The one good thing about the third Highlander film is that it does away with the horrible second entry in a franchise that did NOT need to happen. For countless fans everywhere, there can be only one, and the diminishing returns on the sequels, no doubt caused by the horrible stories supports that.

This story tries to tie itself in a little stronger with the first film’s continuity, and even features nods to sets and characters from the first immortal adventure, where it really stumbles is by introducing magic. I know, I know, the characters are immortal, there’s a whole song by Queen based on a line in the film, A Kinda Magic, but it’s different here.

The story wants to introduce illusion and magic as an actual reality in the Highlander continuity despite the fact that it wasn’t even mentioned in the first film, or the second (which doesn’t count anyway).

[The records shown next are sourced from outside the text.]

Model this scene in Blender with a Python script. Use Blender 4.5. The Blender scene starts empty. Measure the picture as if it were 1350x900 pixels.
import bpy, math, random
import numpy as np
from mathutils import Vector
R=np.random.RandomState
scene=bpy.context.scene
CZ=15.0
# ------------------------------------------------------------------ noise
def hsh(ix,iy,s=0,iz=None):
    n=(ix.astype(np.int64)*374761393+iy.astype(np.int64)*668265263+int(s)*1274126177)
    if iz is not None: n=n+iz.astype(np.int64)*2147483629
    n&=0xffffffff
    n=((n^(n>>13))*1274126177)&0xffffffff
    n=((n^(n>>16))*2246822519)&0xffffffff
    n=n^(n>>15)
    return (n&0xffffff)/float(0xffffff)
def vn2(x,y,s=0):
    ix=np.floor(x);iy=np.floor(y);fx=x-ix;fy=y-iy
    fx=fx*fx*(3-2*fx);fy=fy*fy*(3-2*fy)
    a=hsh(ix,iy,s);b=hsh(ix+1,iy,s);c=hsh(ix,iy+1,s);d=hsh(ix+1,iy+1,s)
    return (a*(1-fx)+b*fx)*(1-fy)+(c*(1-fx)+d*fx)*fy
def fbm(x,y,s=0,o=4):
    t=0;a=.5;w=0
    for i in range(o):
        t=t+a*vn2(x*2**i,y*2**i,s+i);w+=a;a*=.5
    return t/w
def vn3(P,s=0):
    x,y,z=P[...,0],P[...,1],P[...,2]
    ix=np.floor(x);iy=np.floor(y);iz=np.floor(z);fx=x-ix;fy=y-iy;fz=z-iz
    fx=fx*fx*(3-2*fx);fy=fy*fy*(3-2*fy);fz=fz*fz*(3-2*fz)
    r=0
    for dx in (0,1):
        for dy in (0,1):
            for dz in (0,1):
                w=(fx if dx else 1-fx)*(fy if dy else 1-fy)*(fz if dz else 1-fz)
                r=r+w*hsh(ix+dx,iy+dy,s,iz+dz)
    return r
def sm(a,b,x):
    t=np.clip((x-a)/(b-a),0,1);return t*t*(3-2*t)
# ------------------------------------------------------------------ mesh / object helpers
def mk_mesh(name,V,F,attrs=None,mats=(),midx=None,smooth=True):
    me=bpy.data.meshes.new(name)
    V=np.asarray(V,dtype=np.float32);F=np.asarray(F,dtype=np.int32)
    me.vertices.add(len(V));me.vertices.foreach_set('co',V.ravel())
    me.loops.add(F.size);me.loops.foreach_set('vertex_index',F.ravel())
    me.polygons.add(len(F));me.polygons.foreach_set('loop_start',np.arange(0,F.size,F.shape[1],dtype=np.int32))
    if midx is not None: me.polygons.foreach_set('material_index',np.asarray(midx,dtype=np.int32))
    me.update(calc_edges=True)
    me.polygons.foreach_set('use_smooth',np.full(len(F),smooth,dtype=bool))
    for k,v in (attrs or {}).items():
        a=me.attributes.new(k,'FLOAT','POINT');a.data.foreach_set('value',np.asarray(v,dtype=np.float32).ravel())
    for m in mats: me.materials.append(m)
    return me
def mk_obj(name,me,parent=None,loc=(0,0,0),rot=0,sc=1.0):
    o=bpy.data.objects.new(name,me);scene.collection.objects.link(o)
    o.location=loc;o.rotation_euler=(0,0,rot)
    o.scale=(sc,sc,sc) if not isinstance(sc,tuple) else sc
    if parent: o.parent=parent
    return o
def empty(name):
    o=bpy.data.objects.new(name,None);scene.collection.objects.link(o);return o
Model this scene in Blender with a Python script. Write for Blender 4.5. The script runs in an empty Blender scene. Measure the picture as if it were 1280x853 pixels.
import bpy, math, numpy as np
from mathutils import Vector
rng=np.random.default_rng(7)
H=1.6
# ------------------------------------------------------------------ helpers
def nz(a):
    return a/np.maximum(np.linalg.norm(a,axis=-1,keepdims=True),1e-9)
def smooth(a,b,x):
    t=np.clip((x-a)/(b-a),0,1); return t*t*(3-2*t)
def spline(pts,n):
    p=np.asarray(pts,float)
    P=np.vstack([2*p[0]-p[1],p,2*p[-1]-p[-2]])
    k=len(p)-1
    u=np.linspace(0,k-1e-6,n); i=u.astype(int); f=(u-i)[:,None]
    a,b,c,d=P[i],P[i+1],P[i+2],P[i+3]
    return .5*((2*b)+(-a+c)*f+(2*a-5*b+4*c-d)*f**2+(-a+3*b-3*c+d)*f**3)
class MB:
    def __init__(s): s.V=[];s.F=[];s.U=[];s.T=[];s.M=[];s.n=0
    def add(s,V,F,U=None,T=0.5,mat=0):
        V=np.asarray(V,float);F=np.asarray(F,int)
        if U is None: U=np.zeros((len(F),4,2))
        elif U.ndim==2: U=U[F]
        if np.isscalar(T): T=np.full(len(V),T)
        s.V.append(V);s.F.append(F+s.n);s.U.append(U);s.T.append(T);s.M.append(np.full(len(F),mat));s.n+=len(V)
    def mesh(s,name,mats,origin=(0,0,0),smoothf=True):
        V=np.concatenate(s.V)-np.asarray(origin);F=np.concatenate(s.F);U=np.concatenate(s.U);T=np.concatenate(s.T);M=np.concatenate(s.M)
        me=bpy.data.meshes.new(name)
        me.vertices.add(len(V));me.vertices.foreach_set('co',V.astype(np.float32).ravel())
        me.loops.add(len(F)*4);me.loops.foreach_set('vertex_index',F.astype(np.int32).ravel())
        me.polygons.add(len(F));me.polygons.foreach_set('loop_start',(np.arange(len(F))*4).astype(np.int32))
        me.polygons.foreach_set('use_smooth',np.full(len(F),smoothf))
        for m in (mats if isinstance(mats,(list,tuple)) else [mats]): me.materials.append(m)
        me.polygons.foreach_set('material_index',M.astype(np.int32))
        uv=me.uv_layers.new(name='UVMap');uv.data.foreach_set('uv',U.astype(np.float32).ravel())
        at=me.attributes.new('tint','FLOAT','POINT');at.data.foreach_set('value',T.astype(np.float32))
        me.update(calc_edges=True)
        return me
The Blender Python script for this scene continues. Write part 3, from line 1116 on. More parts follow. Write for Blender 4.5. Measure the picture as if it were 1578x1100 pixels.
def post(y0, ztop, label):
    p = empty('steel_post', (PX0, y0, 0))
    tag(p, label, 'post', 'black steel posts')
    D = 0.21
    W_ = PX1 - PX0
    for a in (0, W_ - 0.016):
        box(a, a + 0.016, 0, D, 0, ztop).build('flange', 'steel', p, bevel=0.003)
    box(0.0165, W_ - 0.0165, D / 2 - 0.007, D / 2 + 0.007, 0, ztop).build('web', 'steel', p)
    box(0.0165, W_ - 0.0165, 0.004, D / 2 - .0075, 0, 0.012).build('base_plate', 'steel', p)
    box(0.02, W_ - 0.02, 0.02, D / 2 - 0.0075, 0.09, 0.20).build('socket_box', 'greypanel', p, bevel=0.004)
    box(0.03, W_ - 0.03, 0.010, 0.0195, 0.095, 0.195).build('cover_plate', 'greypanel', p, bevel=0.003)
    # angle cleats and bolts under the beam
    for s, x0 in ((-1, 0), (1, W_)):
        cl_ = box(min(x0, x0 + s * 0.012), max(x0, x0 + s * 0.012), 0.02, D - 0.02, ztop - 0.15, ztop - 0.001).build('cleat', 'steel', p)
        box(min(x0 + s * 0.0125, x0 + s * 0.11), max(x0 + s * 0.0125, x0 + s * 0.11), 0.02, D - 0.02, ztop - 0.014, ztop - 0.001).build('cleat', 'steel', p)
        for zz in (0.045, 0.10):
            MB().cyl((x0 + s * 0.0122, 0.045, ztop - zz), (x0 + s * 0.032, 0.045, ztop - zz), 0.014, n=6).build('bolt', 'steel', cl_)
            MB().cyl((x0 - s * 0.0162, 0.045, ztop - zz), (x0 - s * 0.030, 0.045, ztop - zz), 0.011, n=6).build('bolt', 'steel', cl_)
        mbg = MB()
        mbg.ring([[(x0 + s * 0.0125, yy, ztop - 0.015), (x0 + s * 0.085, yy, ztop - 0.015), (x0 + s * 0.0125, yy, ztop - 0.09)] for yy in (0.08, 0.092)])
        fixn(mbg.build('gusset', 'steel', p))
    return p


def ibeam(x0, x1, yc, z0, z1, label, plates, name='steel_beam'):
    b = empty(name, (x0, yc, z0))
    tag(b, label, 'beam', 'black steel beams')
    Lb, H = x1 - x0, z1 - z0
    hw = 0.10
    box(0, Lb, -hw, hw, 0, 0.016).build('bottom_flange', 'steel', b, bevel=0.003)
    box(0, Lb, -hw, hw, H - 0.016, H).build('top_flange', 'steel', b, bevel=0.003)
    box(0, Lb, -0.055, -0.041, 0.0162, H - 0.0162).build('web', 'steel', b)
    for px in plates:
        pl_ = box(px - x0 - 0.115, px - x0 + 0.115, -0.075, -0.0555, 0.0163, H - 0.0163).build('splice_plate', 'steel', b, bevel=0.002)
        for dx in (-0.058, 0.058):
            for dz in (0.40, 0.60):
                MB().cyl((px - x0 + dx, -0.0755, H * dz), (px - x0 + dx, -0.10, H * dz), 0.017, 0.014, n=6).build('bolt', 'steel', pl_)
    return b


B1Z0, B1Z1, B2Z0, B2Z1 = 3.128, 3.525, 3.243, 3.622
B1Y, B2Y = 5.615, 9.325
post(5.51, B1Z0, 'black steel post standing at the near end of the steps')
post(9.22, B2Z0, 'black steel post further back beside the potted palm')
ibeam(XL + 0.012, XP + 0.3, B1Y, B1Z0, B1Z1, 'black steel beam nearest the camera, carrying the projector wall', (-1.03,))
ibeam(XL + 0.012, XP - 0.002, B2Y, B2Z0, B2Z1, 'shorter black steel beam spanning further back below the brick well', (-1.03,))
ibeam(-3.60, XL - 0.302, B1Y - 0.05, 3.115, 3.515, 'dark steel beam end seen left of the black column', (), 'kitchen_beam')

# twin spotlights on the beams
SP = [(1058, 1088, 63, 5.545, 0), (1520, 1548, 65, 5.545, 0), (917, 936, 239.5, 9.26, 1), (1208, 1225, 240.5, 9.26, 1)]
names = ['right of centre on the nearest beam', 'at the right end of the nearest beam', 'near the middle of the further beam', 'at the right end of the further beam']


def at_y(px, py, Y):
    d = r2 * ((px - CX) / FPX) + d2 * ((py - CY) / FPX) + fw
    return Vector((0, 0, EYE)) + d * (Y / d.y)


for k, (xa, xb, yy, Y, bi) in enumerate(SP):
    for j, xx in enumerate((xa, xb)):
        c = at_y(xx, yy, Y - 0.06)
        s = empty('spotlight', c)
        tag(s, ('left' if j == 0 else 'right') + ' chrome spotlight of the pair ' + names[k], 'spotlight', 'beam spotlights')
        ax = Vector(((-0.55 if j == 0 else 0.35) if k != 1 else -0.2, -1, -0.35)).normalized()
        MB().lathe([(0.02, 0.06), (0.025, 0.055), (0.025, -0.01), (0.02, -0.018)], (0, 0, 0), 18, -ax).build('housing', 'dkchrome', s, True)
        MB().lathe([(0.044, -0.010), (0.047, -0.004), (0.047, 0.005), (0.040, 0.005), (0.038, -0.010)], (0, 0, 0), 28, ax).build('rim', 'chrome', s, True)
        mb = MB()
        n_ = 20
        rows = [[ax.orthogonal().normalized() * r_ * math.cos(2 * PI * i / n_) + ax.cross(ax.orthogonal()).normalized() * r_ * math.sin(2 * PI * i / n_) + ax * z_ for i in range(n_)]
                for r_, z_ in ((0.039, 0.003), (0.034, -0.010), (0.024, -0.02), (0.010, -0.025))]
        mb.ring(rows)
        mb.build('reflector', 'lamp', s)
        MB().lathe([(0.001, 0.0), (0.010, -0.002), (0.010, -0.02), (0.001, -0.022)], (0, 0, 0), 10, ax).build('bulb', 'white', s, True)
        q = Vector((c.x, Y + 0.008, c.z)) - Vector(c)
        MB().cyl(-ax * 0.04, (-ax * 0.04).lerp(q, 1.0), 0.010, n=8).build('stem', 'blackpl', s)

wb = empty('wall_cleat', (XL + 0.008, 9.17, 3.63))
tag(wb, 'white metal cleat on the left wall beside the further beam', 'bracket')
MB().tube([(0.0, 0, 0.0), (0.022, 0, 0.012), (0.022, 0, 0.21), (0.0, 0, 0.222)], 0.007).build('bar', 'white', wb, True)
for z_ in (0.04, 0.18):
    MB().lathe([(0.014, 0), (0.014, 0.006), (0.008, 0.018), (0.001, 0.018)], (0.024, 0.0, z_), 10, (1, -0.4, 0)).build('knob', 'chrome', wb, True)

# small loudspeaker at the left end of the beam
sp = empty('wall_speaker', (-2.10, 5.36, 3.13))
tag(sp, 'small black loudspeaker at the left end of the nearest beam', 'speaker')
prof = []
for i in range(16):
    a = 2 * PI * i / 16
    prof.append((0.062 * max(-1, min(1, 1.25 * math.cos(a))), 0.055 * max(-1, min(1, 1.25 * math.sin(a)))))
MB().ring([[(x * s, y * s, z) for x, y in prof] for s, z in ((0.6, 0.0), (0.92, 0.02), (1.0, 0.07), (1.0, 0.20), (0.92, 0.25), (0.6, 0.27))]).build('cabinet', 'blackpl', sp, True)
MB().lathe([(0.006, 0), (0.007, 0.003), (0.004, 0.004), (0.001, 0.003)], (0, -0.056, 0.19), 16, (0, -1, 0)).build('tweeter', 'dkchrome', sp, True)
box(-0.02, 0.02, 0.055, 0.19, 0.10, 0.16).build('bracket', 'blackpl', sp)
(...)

And then there’s the love story. Don’t get me wrong, Deborah Kara Unger is talented, lovely, and Canadian, but the idea that she appears to be a reincarnation of someone Connor MacLeod (Christopher Lambert) was in love with a couple of centuries earlier. In the present (1994) she’s an archaeologist working in Japan who may have found the cave of the legendary Nakano (Mako, also YAY!), who was purported to be a magician, and apparently, an immortal.

Trapped in the cave, is the new villain of the piece, the immortal, Kane (Mario Van Peebles doing his best Clancy Brown voice), who has gained Nakano’s powers after beheading him. So he has magical abilities now in modern day New York.

Surprise, MacLeod! Apparently you didn’t win The Prize, at the end of the first film, somehow a trio of immortals, who were trapped in a cave for four hundred years, went unnoticed in The Game.

I might be able to forgive the film for the immortals stuck in a cave, but giving Kane magical powers, or any of the immortals for that matter, is just silly, and seems like poor storytelling in the context of that universe’s continuity.

And while it is always going to be cool to see Lambert in the Connor persona, and the idea itself is pretty damned cool, Morahan shoots the film like it’s a music video, which isn’t a surprise, as he came from music videos. The visual effects are terrible, the story, albeit a step up from the second, doesn’t work, and it doesn’t even have a kick-ass soundtrack.

They should have left the film at one. Sure, one could argue the television series (both of them) was good (never saw it), but I also know they created their own continuity around it, away from that of the feature. So apples and oranges despite having the same name.

So after exposing myself to these films, I will now block them from my memory, and just revisit the first, and only, Highlander!